To cook it, you can simply boil it in salted water like pasta until it’s tender—it takes only about fifteen to twenty minutes max. By contrast, cultivated “paddy rice” usually takes about an hour, if not longer. This is no joke—the cultivated stuff takes forever to cook and it doesn’t taste very good when it’s done, either. I still laugh out loud every time I see Jim Northrup’s “recipe” for paddy rice: “First, find a baseball-sized rock. Add that to the water/paddy rice mixture that is boiling. Cook until the rock is soft; that means your rice is almost done.”
Mo Frechette, co-managing partner at Zingerman’s Mail Order for about thirty years now, says, “The flavor is absolutely stunning.
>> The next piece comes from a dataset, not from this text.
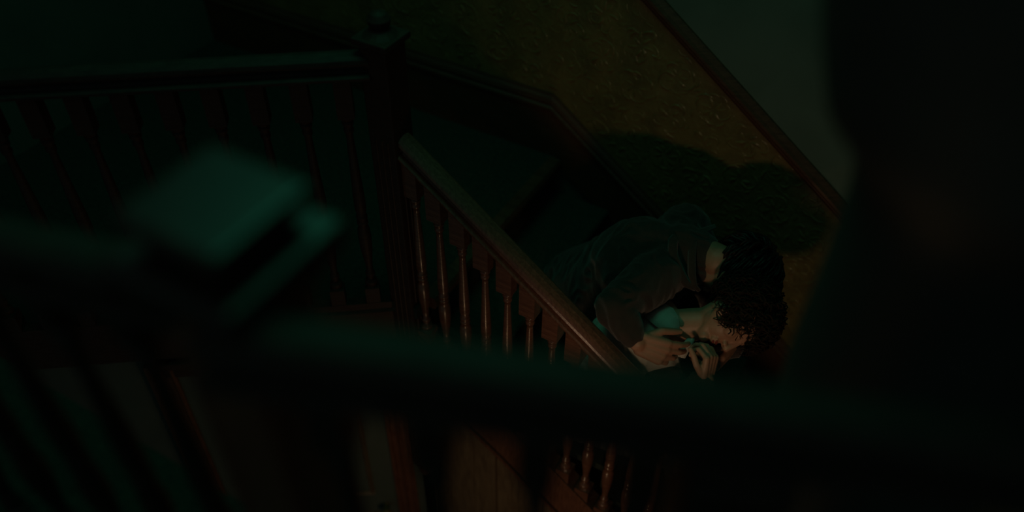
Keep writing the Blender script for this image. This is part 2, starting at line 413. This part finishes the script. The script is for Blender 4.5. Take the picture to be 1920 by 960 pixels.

It’s mild but extremely complex, with woody, green and grassy flavors mixed in with nutty, yeasty, earthy notes. Never overpowering, it’s the kind of flavor kids love too.” If you like pasta, rice, or other grains, I really encourage you—in the interest of both dignity and deliciousness—to make this really wild wild rice part of your regular cooking routine. Great as a side dish, or as a main course. Partners super well with bacon and also with autumn mushrooms. Great for breakfast too topped with butter and sprinkled with maple sugar or syrup. Super fine with fish, chicken, pork, or really just about anything!